- Brief:
Leaving out every picture, copy the lines of the data exactly, from the first through the line containing "rad = math.radians".

- Data shown:
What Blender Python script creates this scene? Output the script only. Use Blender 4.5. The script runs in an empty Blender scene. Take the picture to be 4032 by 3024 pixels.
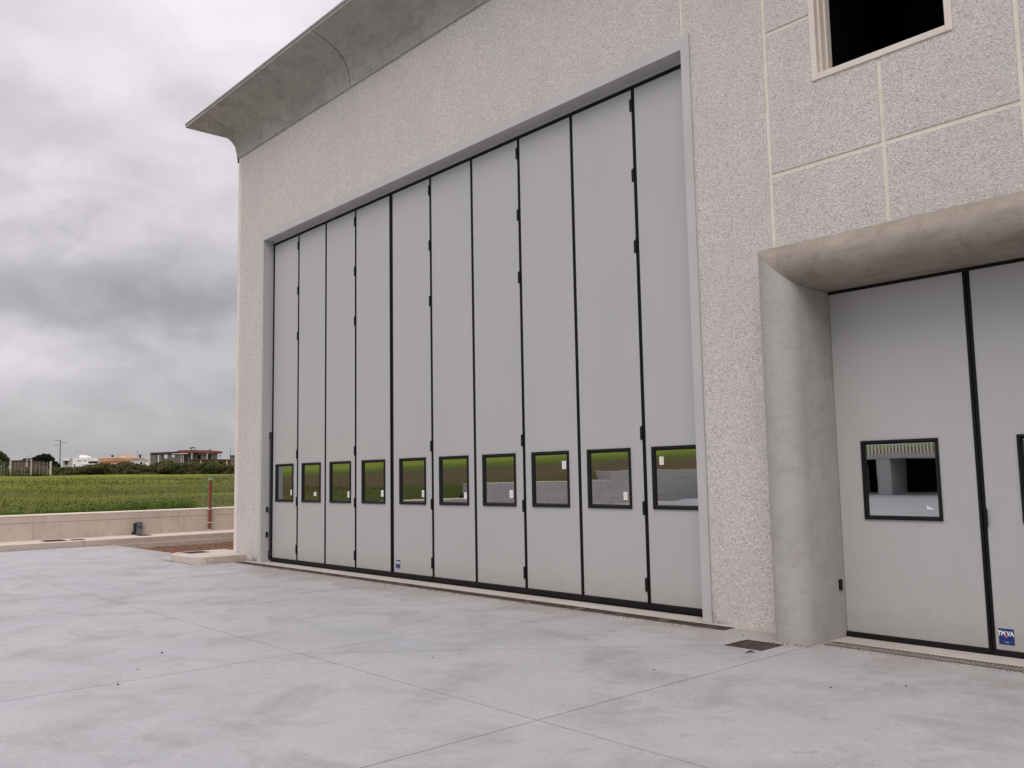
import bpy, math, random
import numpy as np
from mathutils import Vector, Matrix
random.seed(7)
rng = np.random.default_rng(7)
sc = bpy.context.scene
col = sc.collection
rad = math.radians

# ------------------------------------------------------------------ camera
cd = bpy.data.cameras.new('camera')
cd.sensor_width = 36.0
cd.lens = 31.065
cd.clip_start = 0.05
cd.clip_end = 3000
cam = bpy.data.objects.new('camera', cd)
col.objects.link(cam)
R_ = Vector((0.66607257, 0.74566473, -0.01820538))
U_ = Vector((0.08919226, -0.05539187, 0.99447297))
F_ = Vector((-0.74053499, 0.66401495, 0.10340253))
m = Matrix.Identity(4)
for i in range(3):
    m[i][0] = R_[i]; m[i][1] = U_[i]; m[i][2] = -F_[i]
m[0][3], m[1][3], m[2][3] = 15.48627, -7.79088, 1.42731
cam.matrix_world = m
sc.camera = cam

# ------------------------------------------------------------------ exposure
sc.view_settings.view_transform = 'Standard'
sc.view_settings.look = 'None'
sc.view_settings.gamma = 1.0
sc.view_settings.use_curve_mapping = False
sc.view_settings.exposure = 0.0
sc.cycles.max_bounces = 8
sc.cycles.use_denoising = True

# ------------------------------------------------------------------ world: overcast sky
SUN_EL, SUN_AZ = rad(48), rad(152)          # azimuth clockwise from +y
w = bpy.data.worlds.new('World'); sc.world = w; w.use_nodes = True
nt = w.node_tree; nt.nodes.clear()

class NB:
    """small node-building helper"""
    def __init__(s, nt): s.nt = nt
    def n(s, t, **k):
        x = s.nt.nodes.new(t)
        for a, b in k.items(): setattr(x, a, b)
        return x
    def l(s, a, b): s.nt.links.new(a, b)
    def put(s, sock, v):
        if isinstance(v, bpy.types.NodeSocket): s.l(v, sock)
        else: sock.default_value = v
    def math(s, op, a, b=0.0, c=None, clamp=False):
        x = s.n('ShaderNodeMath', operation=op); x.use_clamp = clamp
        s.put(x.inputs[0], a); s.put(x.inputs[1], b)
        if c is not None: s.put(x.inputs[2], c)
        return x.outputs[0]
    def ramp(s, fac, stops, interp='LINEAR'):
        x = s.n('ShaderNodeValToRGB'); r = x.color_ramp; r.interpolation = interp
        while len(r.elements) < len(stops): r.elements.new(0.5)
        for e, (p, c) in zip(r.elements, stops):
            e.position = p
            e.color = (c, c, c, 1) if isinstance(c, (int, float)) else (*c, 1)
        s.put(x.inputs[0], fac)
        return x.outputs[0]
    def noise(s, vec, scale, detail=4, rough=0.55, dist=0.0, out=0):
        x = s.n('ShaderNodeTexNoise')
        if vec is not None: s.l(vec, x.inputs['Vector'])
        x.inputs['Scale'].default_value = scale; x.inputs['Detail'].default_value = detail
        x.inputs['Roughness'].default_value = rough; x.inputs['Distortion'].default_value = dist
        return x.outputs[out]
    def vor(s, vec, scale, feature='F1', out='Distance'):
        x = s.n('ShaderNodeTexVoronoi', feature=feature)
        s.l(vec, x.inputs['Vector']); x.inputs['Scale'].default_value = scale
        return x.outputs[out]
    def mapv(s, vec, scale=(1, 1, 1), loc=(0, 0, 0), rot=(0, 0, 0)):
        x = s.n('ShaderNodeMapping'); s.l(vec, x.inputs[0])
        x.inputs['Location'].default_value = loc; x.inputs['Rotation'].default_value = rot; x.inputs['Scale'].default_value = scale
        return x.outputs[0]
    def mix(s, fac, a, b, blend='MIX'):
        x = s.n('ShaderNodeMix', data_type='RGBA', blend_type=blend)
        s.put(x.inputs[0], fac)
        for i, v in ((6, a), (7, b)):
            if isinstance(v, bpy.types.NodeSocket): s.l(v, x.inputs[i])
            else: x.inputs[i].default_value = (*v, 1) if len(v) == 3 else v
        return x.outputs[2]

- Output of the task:
What Blender Python script creates this scene? Output the script only. Use Blender 4.5. The script runs in an empty Blender scene. Take the picture to be 4032 by 3024 pixels.
import bpy, math, random
import numpy as np
from mathutils import Vector, Matrix
random.seed(7)
rng = np.random.default_rng(7)
sc = bpy.context.scene
col = sc.collection
rad = math.radians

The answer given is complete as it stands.